Born in Hamburg on March 1, 2027,[1] Schlüter was the son of Hilda Maria (née Framheim) and Otto Franz Schlüter.[3]
From 1949 to 1952, Schlüter performed with the Berliner Ensemble under Bertold Brecht,[4] where he appeared in 1951, as Fritz von Berg in Brecht's adaptation of Jakob Lenz's The Tutor.[5] Other notable stage credits include a 1962 double bill of one-act plays at Berlin's Schiller Theater, featuring Tankred Dorst's Tirade at the Town Hall and Polish playwirght Tadeusz Różewicz's The Card Index, the former staged by a young Peter Zadek and the latter by trans-Atlantic stage and screen veteran, William Dieterle, the former work had Schlüter cast—amidst a quartet of uniformly generic character handles–as "Fat Officer", and the latter, simply "Fat Man".[6]
Schlüter's command of English afforded him employment both as a German language dubber on Hollywood imports and as a credible and cost-effective alternative to English or American actors in German productions,[7] for characters such as Inspector Bradley in an episode of globe-trotting German TV spy series John Kling,[8] and Robinson in the 1996 horror comedy Killer Condom. It also allowed him to provide German language translations of works such as Earl Stanley Gardner's The Case of the Cautious Coquette,[9][10] as well as a number of works of Art Buchwald.[11][10]

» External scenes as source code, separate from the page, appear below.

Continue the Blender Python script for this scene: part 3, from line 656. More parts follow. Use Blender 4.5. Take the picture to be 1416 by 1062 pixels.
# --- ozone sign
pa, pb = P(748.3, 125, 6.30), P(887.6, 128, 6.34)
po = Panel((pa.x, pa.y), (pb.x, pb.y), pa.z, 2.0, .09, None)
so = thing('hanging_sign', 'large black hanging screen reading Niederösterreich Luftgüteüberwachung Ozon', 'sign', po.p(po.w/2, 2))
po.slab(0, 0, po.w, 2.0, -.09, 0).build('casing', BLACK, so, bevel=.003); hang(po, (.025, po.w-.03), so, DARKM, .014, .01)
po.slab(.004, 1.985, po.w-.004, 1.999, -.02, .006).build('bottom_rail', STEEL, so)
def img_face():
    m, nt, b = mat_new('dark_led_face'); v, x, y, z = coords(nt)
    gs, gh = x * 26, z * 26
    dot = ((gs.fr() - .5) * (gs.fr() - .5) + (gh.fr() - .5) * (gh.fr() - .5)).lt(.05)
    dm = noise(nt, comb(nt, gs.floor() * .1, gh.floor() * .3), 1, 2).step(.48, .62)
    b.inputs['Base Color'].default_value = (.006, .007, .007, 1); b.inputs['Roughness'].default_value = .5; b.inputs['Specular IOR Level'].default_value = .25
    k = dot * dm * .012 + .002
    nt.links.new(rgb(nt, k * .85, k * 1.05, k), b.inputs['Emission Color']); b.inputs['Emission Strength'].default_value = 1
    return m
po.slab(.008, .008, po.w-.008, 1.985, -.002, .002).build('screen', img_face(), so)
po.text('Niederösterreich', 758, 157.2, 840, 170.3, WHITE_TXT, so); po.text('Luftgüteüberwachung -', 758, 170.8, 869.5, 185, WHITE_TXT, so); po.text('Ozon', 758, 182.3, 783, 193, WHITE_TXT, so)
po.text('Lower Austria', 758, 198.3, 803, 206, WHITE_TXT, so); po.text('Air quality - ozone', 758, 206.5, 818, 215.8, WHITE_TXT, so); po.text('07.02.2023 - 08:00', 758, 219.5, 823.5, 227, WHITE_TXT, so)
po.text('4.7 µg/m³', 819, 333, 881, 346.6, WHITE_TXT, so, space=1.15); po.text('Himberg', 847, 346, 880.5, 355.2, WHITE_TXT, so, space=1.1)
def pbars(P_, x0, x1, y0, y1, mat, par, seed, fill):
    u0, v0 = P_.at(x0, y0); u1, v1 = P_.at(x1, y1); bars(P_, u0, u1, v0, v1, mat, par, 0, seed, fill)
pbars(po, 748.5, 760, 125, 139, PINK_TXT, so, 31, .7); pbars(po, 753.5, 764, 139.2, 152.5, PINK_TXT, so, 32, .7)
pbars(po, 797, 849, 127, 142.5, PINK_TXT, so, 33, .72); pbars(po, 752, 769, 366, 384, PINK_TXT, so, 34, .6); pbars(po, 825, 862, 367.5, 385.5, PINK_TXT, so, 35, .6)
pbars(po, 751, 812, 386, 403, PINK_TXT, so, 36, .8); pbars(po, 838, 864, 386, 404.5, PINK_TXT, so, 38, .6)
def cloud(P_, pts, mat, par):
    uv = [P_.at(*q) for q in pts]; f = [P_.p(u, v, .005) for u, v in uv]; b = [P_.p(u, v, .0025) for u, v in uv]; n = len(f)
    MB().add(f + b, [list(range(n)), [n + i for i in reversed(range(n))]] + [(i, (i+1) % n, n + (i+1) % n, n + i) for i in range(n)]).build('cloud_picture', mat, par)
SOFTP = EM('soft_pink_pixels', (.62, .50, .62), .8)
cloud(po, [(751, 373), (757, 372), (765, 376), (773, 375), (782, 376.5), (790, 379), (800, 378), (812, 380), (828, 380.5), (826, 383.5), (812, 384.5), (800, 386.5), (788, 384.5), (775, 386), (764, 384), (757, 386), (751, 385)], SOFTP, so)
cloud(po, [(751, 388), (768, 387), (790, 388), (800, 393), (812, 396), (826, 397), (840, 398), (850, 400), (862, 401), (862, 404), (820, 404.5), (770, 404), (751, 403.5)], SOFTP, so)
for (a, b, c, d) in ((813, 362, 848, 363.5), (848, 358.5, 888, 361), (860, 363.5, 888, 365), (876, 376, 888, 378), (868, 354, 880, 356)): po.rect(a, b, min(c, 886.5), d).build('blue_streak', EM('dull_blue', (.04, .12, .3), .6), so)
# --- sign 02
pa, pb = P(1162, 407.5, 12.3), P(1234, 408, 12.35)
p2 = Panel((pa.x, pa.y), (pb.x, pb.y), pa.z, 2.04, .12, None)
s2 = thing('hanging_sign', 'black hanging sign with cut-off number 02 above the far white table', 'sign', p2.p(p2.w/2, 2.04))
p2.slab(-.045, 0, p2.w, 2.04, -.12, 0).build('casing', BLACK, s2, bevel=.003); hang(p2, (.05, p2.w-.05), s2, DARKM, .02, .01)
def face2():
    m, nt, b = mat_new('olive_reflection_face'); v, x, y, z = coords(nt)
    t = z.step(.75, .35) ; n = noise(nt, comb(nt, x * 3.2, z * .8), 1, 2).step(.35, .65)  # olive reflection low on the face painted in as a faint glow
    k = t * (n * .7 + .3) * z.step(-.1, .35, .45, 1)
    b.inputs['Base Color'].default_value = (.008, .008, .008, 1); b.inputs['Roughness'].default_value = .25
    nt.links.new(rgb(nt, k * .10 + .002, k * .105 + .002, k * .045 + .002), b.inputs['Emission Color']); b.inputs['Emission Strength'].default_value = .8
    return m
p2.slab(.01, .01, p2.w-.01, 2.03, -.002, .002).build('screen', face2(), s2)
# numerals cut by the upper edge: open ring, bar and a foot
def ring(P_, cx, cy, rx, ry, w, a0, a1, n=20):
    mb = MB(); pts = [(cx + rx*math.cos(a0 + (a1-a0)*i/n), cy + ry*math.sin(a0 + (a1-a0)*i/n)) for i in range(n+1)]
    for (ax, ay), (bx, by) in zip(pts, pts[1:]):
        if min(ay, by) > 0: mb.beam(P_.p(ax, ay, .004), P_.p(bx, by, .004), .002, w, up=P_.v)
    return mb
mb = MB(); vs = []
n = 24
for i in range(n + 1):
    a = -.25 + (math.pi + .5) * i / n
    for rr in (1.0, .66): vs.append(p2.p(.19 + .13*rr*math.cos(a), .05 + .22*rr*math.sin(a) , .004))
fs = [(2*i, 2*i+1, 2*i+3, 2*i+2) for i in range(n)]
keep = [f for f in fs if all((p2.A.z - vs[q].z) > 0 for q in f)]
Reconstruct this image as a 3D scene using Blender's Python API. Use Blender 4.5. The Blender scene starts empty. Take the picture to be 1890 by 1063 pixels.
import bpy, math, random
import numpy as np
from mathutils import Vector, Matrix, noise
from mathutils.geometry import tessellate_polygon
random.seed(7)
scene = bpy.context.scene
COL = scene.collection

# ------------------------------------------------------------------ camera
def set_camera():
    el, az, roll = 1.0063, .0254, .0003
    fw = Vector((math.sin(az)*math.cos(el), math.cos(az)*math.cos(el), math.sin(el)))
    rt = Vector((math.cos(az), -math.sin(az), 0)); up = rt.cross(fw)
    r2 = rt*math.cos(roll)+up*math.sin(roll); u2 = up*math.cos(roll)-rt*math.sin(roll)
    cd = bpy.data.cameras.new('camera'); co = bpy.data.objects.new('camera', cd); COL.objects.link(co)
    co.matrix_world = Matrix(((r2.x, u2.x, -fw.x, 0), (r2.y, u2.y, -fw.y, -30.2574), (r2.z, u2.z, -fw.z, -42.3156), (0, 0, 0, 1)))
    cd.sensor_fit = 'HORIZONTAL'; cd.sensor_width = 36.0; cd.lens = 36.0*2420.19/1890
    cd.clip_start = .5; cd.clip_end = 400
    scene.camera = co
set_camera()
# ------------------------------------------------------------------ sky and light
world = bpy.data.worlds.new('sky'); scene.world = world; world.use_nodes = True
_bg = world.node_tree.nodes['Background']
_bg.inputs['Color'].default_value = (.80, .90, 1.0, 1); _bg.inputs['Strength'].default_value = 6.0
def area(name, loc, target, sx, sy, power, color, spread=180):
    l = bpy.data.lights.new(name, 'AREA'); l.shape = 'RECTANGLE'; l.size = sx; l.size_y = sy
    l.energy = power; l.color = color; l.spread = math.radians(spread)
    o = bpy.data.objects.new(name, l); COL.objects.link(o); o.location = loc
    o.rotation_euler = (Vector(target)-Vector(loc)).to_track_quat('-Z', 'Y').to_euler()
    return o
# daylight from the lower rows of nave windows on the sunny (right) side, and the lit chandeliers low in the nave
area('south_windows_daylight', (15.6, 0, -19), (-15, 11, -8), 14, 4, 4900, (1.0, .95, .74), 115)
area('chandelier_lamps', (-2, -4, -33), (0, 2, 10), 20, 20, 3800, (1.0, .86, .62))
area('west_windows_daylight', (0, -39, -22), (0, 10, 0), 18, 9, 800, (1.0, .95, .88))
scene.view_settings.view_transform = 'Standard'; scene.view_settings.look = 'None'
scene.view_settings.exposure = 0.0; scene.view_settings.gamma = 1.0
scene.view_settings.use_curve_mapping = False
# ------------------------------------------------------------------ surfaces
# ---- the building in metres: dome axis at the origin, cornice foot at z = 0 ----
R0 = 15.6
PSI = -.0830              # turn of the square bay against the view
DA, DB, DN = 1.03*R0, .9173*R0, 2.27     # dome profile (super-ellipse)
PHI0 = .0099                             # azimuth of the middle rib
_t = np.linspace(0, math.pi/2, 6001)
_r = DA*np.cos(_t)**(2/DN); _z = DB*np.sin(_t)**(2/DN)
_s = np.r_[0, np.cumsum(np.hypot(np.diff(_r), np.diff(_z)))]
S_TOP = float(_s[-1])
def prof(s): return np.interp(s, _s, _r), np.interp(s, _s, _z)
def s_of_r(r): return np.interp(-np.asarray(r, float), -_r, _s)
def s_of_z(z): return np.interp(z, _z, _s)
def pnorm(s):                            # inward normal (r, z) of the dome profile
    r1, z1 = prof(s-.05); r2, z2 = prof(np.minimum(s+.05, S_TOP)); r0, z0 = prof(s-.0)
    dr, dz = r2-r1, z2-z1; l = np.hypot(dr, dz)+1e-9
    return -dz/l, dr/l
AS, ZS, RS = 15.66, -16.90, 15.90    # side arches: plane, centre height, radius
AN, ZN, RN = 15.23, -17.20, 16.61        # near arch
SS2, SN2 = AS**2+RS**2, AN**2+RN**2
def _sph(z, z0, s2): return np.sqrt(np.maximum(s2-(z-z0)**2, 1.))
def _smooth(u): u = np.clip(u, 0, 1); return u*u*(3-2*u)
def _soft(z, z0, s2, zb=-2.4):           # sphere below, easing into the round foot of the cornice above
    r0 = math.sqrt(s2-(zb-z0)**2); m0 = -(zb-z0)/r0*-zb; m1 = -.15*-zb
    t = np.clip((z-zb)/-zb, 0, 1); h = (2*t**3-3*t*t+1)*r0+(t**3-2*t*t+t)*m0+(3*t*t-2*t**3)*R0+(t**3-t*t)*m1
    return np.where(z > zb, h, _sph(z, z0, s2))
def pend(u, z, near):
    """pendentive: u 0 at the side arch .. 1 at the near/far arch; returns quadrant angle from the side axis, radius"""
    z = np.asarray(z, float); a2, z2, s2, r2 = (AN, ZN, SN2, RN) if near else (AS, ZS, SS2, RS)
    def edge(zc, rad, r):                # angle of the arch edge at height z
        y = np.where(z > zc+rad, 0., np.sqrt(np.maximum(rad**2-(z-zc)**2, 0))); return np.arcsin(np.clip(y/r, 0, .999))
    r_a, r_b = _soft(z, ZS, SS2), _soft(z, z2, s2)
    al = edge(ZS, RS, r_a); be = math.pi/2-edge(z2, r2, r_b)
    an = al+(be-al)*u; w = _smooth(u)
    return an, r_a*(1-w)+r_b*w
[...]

Other screen credits include Dr. Bauer in Billy Wilder's One, Two, Three, Catone in Roman Polanski's What,[12] Dr. Richter in A Lost Life,[13] Dr. Bruno Schefold in Winterspelt,[14] Ludwig Erhard in The Odessa File, and the bridge player in Ash Wednesday[15]
Personal life and death
Schlüter died on July 20, 2000 at the age of 73. His remains are interred at Friedhof Hamburg-Ohlsdorf.[1]